Theologically, following Christ means living for others – not just ourselves. Thus, we should approach our own lives and way of living to facilitate the goals of God’s Kingdom. If we desire to live in a world, where all have enough, we should only take what we need. Paul used this approach as a missionary in the first century.
I rejoice in the Lord greatly that now at last you have revived your concern for me; indeed, you were concerned for me, but had no opportunity to show it. Not that I am referring to being in need; for I have learned to be content with whatever I have. I know what it is to have little, and I know what it is to have plenty. In any and all circumstances I have learned the secret of being well-fed and of going hungry, of having plenty and of being in need. I can do all things through him who strengthens me. In any case, it was kind of you to share my distress. (Philippians 4:10-14 NRSV)
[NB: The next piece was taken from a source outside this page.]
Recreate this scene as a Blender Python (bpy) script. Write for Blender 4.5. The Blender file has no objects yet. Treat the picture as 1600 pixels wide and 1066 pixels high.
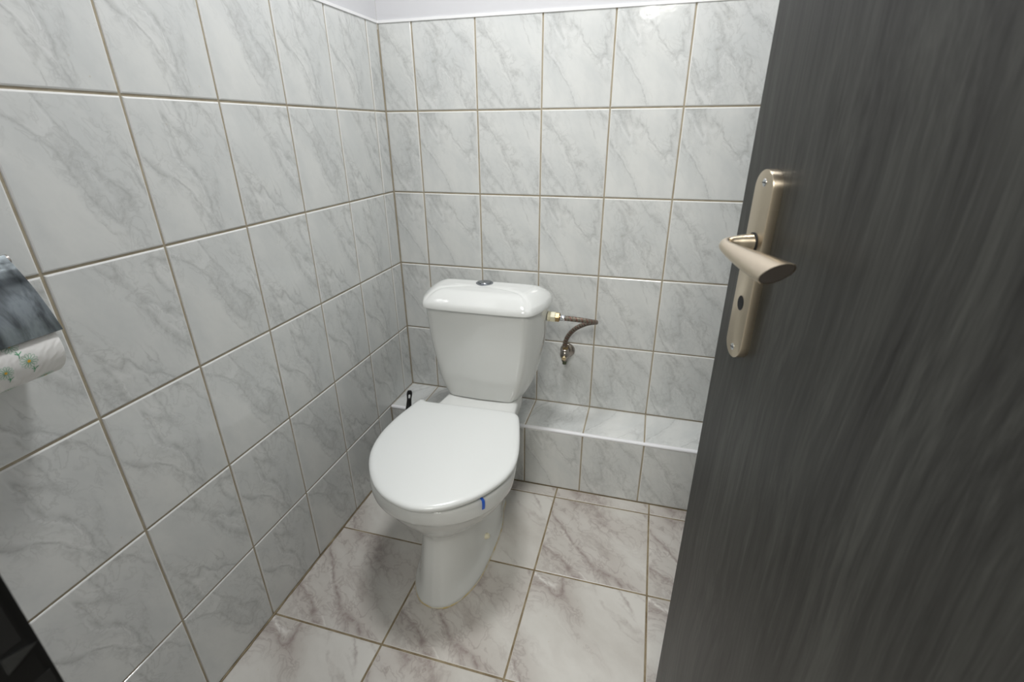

We love Philippians 4:13 but ignore its context. Christ strengthens Paul to live simply and be content. I confess that I’m not there yet and need to hear this as much as anyone. I have not risen to Paul’s level of contentment in God in all circumstance. I still suffer from the bug of conspicuous consumption. Also, making this leap in our faith merely constitutes a first step. Seeking our own simplicity will not, in and of itself, feed the hungry. It does mean that we start leaving more for others, contributing to other’s potential abundance rather than robbing from it. The less that we consume, and waste opens up opportunities for others to have more – for more in God’s Kingdom to be fed.